The 1998 Good Friday Agreement ended The Troubles and the checkpoints.
Both sides of Ireland could finally take advantage of the single market.
"That has brought very obvious economic benefits to Northern Ireland in particular," says Katy Hayward of Queen's University in Belfast, an expert on Irish border issues. "And it's in the natural day-to-day connections — the businesses making deals and the expansion of business across a border — that you see the embedding of trust and cooperation that is really essential to making peace a reality."
The cooperation is even political. Ian Marshall is a Northern Irish dairy farmer who's now a senator in the Irish Republic's legislature in Dublin.
Dairy cooperatives work on both sides of the border, Marshall says, to produce butter, cheese, milk and yogurt.
"You could have a product going to the south, coming back to the north for further processing, going back to the south, going on into Europe," he says. "And it's a fresh, perishable product, which is critically important."
Because the Irish border is still a sensitive place, the EU insists that a Brexit deal must include something called the Irish backstop, which would require the U.K. to follow EU rules until a way to keep the border open could be worked out.
Pro-Brexit politicians say the backstop chains the U.K. to Brussels and prevents it from making new trade deals. British Prime Minister Boris Johnson calls this undemocratic.
But disrupting this trade will also hurt the Republic of Ireland. One study says Brexit could cut Ireland's economic growth in half.
In Dublin, Glanbia, an Irish dairy company that's gone global, is lobbying London to limit the economic damage.

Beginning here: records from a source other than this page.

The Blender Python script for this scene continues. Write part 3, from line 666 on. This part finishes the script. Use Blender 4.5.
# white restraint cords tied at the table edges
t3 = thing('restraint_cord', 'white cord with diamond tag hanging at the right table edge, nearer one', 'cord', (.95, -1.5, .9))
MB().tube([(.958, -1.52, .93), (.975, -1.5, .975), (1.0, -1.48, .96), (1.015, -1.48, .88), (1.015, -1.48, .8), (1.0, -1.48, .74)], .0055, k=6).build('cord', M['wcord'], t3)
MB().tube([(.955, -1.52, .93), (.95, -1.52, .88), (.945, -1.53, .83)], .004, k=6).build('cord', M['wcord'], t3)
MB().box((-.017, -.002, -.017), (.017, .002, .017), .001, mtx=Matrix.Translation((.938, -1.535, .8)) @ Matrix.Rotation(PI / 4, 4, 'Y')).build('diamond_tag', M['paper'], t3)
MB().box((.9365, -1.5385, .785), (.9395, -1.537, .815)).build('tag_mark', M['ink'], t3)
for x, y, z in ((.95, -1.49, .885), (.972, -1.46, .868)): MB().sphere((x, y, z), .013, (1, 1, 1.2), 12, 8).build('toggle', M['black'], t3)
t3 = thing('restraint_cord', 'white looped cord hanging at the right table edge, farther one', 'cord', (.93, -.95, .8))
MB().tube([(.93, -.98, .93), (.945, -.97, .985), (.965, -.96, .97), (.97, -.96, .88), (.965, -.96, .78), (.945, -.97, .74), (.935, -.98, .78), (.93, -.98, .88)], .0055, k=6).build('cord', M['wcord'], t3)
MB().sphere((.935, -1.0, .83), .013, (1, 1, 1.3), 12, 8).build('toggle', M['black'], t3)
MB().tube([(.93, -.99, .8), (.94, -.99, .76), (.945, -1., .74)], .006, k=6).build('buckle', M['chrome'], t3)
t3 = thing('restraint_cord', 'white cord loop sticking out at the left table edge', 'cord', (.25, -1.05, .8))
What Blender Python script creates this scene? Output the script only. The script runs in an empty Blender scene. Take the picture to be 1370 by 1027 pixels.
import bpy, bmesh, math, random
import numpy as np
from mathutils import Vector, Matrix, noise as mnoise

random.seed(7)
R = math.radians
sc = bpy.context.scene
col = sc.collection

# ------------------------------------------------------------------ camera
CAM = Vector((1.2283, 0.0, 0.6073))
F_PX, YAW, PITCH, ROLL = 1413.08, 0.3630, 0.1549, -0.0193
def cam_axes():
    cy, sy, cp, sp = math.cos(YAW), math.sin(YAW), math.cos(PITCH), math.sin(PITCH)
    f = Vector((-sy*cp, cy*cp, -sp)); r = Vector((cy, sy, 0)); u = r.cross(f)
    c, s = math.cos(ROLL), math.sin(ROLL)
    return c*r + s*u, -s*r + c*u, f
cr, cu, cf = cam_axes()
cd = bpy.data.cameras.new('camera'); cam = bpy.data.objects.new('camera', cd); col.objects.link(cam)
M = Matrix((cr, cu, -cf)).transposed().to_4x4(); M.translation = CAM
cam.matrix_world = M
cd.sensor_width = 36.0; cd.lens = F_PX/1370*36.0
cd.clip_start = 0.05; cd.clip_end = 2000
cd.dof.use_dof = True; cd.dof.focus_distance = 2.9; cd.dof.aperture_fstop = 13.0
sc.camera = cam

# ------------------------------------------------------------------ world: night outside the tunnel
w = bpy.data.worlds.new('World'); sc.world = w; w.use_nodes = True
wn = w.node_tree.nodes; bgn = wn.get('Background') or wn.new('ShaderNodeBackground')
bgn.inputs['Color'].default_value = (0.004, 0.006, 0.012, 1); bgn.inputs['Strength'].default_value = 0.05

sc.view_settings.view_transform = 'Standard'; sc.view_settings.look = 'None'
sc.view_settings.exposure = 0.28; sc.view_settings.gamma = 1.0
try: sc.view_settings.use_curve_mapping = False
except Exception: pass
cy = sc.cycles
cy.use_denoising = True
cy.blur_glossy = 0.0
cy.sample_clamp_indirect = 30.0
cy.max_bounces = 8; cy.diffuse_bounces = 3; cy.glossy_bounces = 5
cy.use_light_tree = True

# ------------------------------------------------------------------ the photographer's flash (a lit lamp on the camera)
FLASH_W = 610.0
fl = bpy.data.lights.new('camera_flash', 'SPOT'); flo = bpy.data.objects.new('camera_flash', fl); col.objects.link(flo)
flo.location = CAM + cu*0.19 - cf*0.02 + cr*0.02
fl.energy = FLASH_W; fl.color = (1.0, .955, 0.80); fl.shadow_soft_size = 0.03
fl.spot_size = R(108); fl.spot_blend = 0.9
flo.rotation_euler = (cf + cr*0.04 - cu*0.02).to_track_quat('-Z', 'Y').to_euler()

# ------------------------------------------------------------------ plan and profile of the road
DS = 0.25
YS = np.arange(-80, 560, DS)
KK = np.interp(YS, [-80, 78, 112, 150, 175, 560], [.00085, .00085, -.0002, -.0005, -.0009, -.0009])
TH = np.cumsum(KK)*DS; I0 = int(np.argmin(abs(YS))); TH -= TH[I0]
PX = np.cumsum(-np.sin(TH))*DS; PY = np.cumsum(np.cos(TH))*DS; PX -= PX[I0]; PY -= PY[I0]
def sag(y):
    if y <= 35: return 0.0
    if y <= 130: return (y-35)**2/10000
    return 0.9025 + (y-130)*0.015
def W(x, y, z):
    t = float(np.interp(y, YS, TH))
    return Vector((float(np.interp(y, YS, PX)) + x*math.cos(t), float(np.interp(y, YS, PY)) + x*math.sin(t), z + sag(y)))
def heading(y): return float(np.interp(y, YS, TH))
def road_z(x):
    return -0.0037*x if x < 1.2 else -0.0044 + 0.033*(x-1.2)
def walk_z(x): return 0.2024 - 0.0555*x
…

Glanbia spokesman Michael Patten says the company is also trying to shield the dairy farmers of Northern Ireland.
"They've been an important part of our story," Patten says. "They've been an important part of our supply chain. And we owe it to them to do our best to get this situation sorted."
One farmer's Plan B
But at least one Northern Irish dairy farmer is trying to sort his fate out himself.
Dean Wright also farms in County Armagh, just a few miles from Philip Toner. He's decided to "Brexit-proof" his milk by processing it himself on his own farm. He turns it into high-end cheese, called Ballylisk of Armagh.
Wright shows me around the warehouse where he makes a triple-cream soft cheese that's like a French Brie.
"But it's actually a lot more luxurious than a Brie," he says. "This is the cheese that's actually stocked in the Queen's grocer, Fortnum & Mason."
His cheese is selling well, and it might do even better after Brexit, when French Brie gets more expensive.
"At a small level, like we're at, you know, we can't change the direction of the wind, but we can adjust the sails," he says. "So that's what I intend to do."
He's also looking into selling his cheese to the U.S. ("there's a lot of Irish people there, so huge market," he says) and outside Europe.
But Wright does hope that the winds of Brexit keep the Irish border, not far from his home, clear of the checkpoints — and unrest — of the past.
Ireland is small, he says, and he wants his friends down south to keep buying his Irish cheese.
NPR London producer Sophie Eastaugh contributed reporting.